Critiques // Institut Ophélie, une pièce de Nathalie Garraud et Olivier Saccomano au T2G Théâtre de Gennevilliers

Institut Ophélie, une pièce de Nathalie Garraud et Olivier Saccomano au T2G Théâtre de Gennevilliers

Jan 16, 2023 | Commentaires fermés sur Institut Ophélie, une pièce de Nathalie Garraud et Olivier Saccomano au T2G Théâtre de Gennevilliers

 

 

© Jean-Louis Fernandez

 

ƒ article de Nicolas Thevenot

2 fois 3 portes, 2 chaises, 1 table. Dans l’espace formé par deux immenses parois, formant angle, et un plancher, tout de gris au premier abord, une sorte de mathématique se détache immédiatement. Lorsque la première époque débutera (la pièce étant segmentée sur plusieurs périodes historiques comme autant de monochromes successifs à la représentation unique de la femme), c’est un ballet effréné, entrainé par une valse folle à la boucle infinie, à l’implacable géométrie qui s’écrira, Ophélie dans une ronde circulaire, et les autres personnages dans des lignes de fuite d’une porte à l’autre. Il y a de la boite musicale avec son petit personnage de danseuse dans cette entame.
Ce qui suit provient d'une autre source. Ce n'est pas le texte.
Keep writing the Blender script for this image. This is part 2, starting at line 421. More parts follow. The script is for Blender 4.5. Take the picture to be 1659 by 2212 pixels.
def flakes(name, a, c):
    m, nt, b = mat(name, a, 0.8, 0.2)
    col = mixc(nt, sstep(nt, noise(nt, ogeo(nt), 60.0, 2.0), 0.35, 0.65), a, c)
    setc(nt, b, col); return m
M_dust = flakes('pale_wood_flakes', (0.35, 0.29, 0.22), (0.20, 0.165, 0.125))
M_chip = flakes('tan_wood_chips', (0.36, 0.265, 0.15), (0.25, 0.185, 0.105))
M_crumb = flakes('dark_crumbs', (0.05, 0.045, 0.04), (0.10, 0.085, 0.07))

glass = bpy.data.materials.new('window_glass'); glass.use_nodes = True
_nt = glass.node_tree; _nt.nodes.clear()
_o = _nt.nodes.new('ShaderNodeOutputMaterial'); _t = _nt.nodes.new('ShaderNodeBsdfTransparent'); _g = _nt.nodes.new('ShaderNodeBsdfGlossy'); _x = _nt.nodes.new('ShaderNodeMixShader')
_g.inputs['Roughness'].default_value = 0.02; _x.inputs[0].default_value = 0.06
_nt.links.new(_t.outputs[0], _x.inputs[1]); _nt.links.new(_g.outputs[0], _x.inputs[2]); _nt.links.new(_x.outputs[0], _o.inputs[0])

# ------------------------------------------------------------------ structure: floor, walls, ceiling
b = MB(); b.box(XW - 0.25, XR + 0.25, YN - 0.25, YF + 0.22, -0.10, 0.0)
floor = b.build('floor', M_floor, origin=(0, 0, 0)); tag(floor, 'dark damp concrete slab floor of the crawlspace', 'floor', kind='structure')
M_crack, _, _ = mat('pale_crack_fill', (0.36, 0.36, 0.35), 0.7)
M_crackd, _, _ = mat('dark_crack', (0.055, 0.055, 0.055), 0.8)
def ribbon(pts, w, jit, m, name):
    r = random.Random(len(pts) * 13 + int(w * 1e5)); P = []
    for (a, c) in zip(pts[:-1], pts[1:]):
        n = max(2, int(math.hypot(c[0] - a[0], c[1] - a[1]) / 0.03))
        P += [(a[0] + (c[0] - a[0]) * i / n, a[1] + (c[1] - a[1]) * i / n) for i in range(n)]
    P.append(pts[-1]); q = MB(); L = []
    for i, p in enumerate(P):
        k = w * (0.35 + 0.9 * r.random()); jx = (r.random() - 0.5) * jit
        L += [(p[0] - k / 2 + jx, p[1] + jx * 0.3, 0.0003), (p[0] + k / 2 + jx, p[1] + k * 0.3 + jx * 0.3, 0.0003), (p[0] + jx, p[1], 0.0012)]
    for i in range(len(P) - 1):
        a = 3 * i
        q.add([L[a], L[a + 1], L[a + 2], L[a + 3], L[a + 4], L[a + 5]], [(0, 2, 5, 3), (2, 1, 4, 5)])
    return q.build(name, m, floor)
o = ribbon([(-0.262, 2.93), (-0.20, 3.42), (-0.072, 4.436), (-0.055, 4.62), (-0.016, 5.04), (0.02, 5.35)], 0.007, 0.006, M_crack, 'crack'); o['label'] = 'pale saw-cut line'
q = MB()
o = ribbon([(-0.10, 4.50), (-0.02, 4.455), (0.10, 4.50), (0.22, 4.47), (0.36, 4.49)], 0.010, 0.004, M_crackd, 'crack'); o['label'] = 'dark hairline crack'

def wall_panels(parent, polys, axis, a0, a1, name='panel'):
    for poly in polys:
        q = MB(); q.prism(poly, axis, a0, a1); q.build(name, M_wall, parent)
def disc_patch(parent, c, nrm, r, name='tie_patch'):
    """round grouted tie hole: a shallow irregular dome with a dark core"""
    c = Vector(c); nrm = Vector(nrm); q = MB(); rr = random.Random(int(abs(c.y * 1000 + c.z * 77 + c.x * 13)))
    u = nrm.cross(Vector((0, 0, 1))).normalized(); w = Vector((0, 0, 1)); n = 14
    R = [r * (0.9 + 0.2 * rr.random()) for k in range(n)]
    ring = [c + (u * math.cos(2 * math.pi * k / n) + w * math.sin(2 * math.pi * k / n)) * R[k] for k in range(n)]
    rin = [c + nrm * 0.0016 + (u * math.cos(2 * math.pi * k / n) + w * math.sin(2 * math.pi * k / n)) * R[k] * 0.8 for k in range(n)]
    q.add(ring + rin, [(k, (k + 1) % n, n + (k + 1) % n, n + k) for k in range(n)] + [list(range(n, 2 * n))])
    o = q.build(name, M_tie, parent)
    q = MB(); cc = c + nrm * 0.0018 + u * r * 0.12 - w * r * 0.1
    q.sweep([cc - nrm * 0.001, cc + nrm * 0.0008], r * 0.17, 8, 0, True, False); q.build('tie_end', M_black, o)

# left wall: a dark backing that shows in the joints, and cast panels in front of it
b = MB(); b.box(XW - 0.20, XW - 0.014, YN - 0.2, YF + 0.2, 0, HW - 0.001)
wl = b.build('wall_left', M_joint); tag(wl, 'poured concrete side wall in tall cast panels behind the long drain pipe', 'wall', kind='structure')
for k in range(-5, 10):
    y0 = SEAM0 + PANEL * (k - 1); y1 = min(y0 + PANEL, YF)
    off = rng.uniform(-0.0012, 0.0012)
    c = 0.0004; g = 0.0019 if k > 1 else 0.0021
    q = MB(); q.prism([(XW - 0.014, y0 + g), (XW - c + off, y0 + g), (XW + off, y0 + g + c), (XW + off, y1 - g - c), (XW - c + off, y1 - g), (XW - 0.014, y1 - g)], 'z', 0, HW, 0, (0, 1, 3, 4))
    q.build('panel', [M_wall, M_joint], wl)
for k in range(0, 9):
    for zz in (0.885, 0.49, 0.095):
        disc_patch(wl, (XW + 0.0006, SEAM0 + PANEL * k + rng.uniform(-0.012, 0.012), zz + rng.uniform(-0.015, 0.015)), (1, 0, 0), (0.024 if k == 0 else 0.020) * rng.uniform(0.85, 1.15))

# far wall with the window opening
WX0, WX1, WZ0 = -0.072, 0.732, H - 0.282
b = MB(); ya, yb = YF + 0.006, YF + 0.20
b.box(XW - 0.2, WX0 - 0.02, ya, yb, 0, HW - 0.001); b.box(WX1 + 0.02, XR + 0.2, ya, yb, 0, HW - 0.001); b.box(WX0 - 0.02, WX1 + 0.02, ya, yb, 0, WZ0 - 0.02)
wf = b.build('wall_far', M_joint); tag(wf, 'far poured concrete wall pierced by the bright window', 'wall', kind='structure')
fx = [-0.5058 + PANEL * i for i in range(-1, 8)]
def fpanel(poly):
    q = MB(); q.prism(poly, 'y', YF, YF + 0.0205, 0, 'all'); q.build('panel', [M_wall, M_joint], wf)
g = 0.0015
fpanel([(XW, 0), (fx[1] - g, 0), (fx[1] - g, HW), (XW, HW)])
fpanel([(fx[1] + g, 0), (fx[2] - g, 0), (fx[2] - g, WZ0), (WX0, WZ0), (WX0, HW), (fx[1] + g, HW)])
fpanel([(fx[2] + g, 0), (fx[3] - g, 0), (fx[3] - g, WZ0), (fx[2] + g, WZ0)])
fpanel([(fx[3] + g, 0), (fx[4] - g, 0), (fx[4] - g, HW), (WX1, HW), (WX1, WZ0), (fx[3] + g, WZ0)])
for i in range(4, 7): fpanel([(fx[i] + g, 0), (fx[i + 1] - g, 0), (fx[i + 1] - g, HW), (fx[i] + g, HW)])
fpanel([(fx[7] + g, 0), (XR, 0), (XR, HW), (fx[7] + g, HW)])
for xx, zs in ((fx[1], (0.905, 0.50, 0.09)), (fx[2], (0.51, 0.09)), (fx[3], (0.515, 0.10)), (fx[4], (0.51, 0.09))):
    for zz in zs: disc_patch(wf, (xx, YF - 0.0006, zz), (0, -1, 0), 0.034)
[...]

En plus sauvage, et ambigu. S’en dégagent une forte séduction et une puissance scénique assez remarquable. Les corps sont tirés au cordeau, les effets de synchronicité pour les entrants et sortants construisent une forme vive et visuelle, et cette évocation du monde d’après 14, avec ses militaires, ses hommes politiques, ses gueules cassées  comme autant de lignes brisées contre la folle spirale d’Ophélie, ouvre véritablement un espace et un temps scéniques. Et une réflexion pour le spectateur quand bien même cette première partie serait la moins disert de l’ensemble. Ou justement pour cette raison même.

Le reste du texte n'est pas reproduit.